Every business application is, in essence, a set of compromises. Those compromises are between accuracy and data requirements. Every application could be more accurate, and consequently more useful, if it had more data. But too often, the cost of acquiring that data was too high. Finding out exactly what was on each shelf in a warehouse and keeping that data accurate to the minute is simply not practical if every action requires someone to key in the changes at a workstation.

But with RFID, the cost of data acquisition drops dramatically, opening up the possibility of much better applications. Once in my past I was responsible for an application that calculated safety stock levels - how much product should be on a shelf to ensure that we never ran out of an item. The calculation for this was pretty much a rough estimate. It could have been better, but the amount of data required to make more accurate estimates was simply too expensive to obtain - it wasn't worth the acquisition cost. But with RFID messages, the application could know what trucks were on the road, what product was on those trucks, when they could be expected at the dock, and so on. The calculations could have been much more accurate at very low cost.

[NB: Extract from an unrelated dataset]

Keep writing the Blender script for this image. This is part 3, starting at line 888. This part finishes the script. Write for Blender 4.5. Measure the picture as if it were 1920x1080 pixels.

This dynamic will fundamentally change our business applications and the technology systems that support them. Systems will be expected to sift through millions of pieces of data to produce up-to-the-minute calculations and information related to people, products, locations and business process flows. Message movement systems will be expected to co-ordinate millions of small but important messages, routing them to appropriate applications, storage mechanisms and analysis engines.

Advanced correlation engines will be needed to take raw messages - with information about timing, location and sequence - and make intelligent decisions about their meaning to other processes and applications.

And finally, applications themselves will be expected to make more intelligent decisions with faster reactions to incoming data points. Overnight batch jobs will not be all that useful in the world of RFID.

RFID in the real world

To bring this to the real world, let me relate a recent experience I had while shopping at a major home furnishing store. I was interested in a couple of barstools that were displayed on the floor. The sales rep looked them up on the computer, which said there were three in stock. So what does he do? He goes back into the warehouse to physically look and see if there are, indeed, three in stock. I chuckled, and I'm sure he didn't understand why. But I was thinking of the IT department that had spent, no doubt, millions of dollars building an advanced inventory and logistics system for this guy, just so that he could waste time double-checking the computer.

Now picture the same thing with RFID. Every barstool is recorded as it hits the receiving dock, then again as it is placed on the shelf. If it is moved from one location to another, the RFID system updates the application again. And finally, when it moves from the bin to the floor, or the shipping dock, or through the cash register checkout line, the RFID updates the system again. Finally, maybe, that sales rep can get on to his real job, and not serve as a manual inventory validation system.

So, over time, RFID will change most aspects of how we deal with data. We'll be dealing with much more data, new dimensions of that data and new methods of acting on that data. Companies such as Progress are well situated to take advantage of all this change with systems for the collection, movement, storage, distribution and application of all the information that results from that data.